start DATA LINES

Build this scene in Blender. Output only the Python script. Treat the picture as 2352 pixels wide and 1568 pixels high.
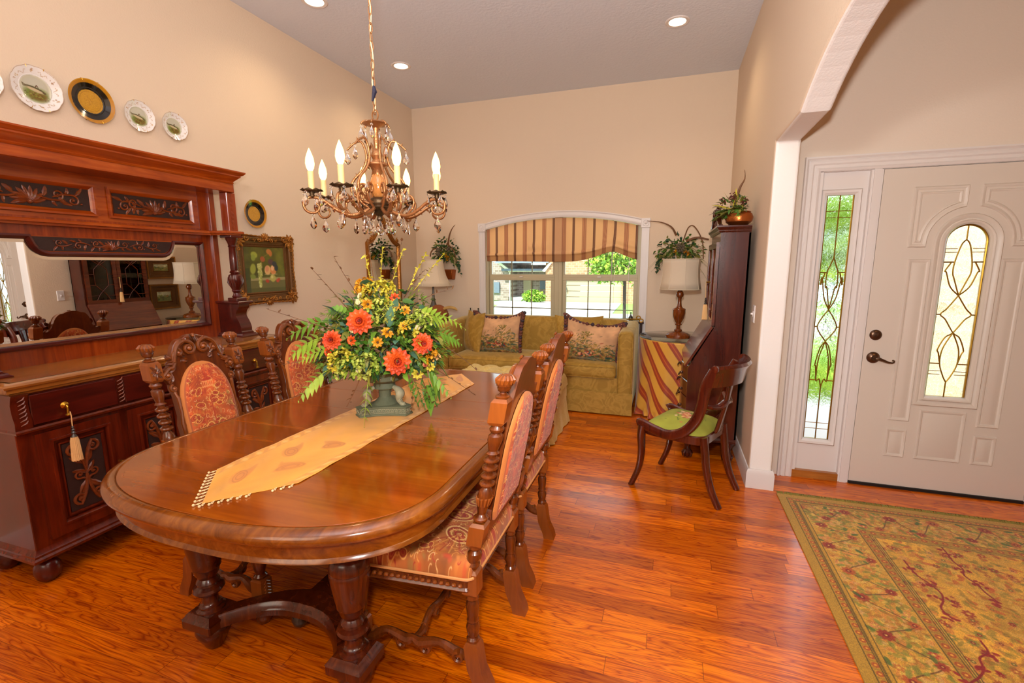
import bpy, math, random
import numpy as np
from mathutils import Vector, Matrix, noise as mnoise
S = bpy.context.scene
for o in list(bpy.data.objects): bpy.data.objects.remove(o)
C = S.collection
PI = math.pi
R = random.Random(7)
# ---------------------------------------------------------------- camera
YAW, PITCH, ROLL, FPX, CAMZ = -0.32069483, 0.16212182, 0.00388405, 1078.246, 1.45
fw = Vector((math.sin(YAW)*math.cos(PITCH), math.cos(YAW)*math.cos(PITCH), -math.sin(PITCH)))
rt = Vector((math.cos(YAW), -math.sin(YAW), 0)); dn = fw.cross(rt)
r2 = math.cos(ROLL)*rt + math.sin(ROLL)*dn; d2 = -math.sin(ROLL)*rt + math.cos(ROLL)*dn
cam = bpy.data.cameras.new('camera'); co = bpy.data.objects.new('camera', cam); C.objects.link(co)
m = Matrix.Identity(4)
for i in range(3):
    m[i][0] = r2[i]; m[i][1] = -d2[i]; m[i][2] = -fw[i]
m[2][3] = CAMZ
co.matrix_world = m
cam.sensor_fit = 'HORIZONTAL'; cam.sensor_width = 36; cam.lens = 36*FPX/2352; cam.clip_start = .05; cam.clip_end = 300
S.camera = co
# ---------------------------------------------------------------- world, sun, lights, exposure
W = bpy.data.worlds.new('sky'); S.world = W; W.use_nodes = True
bg = W.node_tree.nodes['Background']
bg.inputs[0].default_value = (.75, .88, 1, 1); bg.inputs[1].default_value = 3.4
def light(name, kind, loc, power, color, size=.1, target=None, **kw):
    l = bpy.data.lights.new(name, kind); o = bpy.data.objects.new(name, l); C.objects.link(o)
    o.location = loc; l.energy = power; l.color = color
    if kind == 'AREA': l.size = size
    elif kind in ('POINT', 'SPOT'): l.shadow_soft_size = size
    for k, v in kw.items(): setattr(l, k, v)
    if target is not None:
        o.rotation_euler = (Vector(target)-Vector(loc)).to_track_quat('-Z', 'Y').to_euler()
    return o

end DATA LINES

DIRECTIONS
Except for the pictures, reproduce every line exactly.

RESPONSE TO THE TASK
Build this scene in Blender. Output only the Python script. Treat the picture as 2352 pixels wide and 1568 pixels high.
import bpy, math, random
import numpy as np
from mathutils import Vector, Matrix, noise as mnoise
S = bpy.context.scene
for o in list(bpy.data.objects): bpy.data.objects.remove(o)
C = S.collection
PI = math.pi
R = random.Random(7)
# ---------------------------------------------------------------- camera
YAW, PITCH, ROLL, FPX, CAMZ = -0.32069483, 0.16212182, 0.00388405, 1078.246, 1.45
fw = Vector((math.sin(YAW)*math.cos(PITCH), math.cos(YAW)*math.cos(PITCH), -math.sin(PITCH)))
rt = Vector((math.cos(YAW), -math.sin(YAW), 0)); dn = fw.cross(rt)
r2 = math.cos(ROLL)*rt + math.sin(ROLL)*dn; d2 = -math.sin(ROLL)*rt + math.cos(ROLL)*dn
cam = bpy.data.cameras.new('camera'); co = bpy.data.objects.new('camera', cam); C.objects.link(co)
m = Matrix.Identity(4)
for i in range(3):
    m[i][0] = r2[i]; m[i][1] = -d2[i]; m[i][2] = -fw[i]
m[2][3] = CAMZ
co.matrix_world = m
cam.sensor_fit = 'HORIZONTAL'; cam.sensor_width = 36; cam.lens = 36*FPX/2352; cam.clip_start = .05; cam.clip_end = 300
S.camera = co
# ---------------------------------------------------------------- world, sun, lights, exposure
W = bpy.data.worlds.new('sky'); S.world = W; W.use_nodes = True
bg = W.node_tree.nodes['Background']
bg.inputs[0].default_value = (.75, .88, 1, 1); bg.inputs[1].default_value = 3.4
def light(name, kind, loc, power, color, size=.1, target=None, **kw):
    l = bpy.data.lights.new(name, kind); o = bpy.data.objects.new(name, l); C.objects.link(o)
    o.location = loc; l.energy = power; l.color = color
    if kind == 'AREA': l.size = size
    elif kind in ('POINT', 'SPOT'): l.shadow_soft_size = size
    for k, v in kw.items(): setattr(l, k, v)
    if target is not None:
        o.rotation_euler = (Vector(target)-Vector(loc)).to_track_quat('-Z', 'Y').to_euler()
    return o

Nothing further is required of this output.